As pessoas pensam que estamos ali a fazer exatamente o mesmo do que elas e a viver esses momentos lúdicos, mas não, nós estamos lá a fazer o nosso trabalho

Não é tão fácil como as pessoas pensam…

Se as pessoas pensarem um bocadinho, todas as profissões têm as suas dificuldades, têm os seus desafios. Acho é que, como nós fazemos parte dos momentos lúdicos, quando as pessoas estão a divertir-se, as pessoas pensam que estamos ali a fazer exatamente o mesmo do que elas e a viver esses momentos lúdicos, mas não, nós estamos lá a fazer o nosso trabalho.

Além dos concertos nos Coliseus, tem também agendados espetáculos um pouco por todo o país e até noutros países. Por onde vai andar nos próximos meses?

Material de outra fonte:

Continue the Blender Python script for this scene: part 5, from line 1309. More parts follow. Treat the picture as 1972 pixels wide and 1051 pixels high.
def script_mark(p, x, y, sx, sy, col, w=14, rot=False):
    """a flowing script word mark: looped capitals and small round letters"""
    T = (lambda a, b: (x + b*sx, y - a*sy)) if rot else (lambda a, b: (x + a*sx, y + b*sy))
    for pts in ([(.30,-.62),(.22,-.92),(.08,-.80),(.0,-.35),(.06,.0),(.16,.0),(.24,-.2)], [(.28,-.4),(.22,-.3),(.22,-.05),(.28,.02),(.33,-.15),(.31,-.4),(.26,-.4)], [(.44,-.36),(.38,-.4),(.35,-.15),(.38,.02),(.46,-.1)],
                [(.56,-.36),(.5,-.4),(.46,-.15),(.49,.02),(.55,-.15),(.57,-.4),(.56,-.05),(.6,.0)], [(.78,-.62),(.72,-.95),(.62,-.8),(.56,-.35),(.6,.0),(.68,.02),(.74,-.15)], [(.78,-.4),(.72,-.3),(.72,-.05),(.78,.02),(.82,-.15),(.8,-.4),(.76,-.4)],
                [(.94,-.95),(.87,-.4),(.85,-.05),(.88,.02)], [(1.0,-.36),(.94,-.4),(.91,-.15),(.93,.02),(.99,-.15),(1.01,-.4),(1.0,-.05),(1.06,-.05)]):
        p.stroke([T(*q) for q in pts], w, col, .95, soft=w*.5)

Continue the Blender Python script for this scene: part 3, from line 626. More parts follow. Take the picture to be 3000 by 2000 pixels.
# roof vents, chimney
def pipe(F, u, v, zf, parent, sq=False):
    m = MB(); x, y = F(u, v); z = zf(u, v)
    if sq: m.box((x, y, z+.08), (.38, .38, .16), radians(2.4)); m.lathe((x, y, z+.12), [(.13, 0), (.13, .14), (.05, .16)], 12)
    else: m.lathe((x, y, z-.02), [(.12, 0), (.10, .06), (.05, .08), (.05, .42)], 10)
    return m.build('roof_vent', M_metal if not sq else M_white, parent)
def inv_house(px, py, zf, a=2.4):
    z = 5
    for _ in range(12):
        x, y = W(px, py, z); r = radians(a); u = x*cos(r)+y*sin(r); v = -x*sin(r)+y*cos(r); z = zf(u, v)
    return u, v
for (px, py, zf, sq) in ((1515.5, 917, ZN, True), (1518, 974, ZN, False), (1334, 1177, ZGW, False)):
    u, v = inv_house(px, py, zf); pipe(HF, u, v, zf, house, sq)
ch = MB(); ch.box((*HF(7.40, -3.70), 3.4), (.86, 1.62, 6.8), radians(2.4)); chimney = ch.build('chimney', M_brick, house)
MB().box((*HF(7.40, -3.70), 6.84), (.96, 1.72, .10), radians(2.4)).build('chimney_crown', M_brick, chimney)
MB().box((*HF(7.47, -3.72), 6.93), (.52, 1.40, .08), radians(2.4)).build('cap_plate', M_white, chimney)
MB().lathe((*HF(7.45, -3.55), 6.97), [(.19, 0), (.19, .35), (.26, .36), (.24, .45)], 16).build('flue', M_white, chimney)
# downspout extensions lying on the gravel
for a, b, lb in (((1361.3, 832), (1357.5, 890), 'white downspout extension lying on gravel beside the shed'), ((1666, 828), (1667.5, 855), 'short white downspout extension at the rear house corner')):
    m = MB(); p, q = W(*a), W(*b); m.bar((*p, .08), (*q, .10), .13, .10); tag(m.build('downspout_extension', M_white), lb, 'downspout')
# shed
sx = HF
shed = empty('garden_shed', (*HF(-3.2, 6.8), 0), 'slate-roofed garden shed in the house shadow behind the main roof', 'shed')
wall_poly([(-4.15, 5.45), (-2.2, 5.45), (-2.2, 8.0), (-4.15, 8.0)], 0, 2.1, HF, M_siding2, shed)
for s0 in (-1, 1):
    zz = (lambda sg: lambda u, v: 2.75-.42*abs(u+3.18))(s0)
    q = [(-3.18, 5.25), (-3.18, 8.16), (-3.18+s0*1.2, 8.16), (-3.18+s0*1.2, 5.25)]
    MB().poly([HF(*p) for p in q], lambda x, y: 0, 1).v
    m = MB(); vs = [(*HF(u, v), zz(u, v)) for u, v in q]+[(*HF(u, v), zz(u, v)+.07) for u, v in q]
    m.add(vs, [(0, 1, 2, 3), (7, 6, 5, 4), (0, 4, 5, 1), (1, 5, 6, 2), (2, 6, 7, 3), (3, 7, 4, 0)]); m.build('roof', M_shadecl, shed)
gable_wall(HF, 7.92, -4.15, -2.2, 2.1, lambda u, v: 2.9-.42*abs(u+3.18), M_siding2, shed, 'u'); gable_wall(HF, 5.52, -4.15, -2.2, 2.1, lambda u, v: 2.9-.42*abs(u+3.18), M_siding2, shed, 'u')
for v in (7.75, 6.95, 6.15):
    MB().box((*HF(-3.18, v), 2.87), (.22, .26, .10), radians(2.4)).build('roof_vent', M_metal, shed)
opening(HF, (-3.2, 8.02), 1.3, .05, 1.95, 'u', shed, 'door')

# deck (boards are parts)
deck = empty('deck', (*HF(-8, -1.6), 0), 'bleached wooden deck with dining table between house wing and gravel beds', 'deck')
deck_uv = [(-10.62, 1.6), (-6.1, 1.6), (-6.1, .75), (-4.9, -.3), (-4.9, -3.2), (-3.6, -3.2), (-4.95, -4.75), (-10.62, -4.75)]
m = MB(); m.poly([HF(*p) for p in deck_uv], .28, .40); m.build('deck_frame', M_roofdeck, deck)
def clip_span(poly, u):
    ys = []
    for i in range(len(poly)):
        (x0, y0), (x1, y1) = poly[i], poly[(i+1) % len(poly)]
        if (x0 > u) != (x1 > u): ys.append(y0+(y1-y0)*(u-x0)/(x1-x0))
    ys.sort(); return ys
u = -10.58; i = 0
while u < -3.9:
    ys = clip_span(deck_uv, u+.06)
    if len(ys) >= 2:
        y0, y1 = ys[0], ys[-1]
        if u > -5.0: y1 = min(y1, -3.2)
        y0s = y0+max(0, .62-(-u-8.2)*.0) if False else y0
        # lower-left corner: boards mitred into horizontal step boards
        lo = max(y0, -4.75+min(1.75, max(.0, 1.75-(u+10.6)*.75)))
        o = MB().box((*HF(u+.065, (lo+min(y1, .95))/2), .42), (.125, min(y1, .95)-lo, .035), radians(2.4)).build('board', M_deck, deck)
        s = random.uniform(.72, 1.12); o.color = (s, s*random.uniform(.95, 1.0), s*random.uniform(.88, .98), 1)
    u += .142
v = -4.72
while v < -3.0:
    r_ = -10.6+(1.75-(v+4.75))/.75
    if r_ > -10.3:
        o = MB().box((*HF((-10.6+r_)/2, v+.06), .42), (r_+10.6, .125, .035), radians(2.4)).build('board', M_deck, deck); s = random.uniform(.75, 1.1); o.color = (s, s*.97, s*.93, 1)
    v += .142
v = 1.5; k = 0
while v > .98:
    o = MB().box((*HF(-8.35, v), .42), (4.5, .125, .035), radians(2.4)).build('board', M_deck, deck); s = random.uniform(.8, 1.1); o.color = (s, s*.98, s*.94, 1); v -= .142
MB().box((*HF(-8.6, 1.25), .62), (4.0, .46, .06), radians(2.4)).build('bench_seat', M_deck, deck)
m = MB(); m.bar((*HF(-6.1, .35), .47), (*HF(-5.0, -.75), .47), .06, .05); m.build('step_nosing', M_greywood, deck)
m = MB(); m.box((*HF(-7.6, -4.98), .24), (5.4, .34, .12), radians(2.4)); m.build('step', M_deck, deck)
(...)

Depois de Londres, Alemanha, Áustria e Suíça, vou também passar por Belgrado e Paris. Vou fazer ainda uma grande tournée pela América Latina, no fim do ano, e outra pelos EUA. E no entretanto temos concertos em Portugal.

E já está a pensar no seu próximo álbum?

Por enquanto não, é também importante uma pessoa dedicar-se ao álbum que fez e tocá-lo ao vivo. São duas energias e duas formas muito diferentes de nos darmos. Agora estou realmente dedicada aos concertos ao vivo e, quando isto começar a ficar em velocidade de cruzeiro, aí, sim, vou para um novo disco, para novas coisas.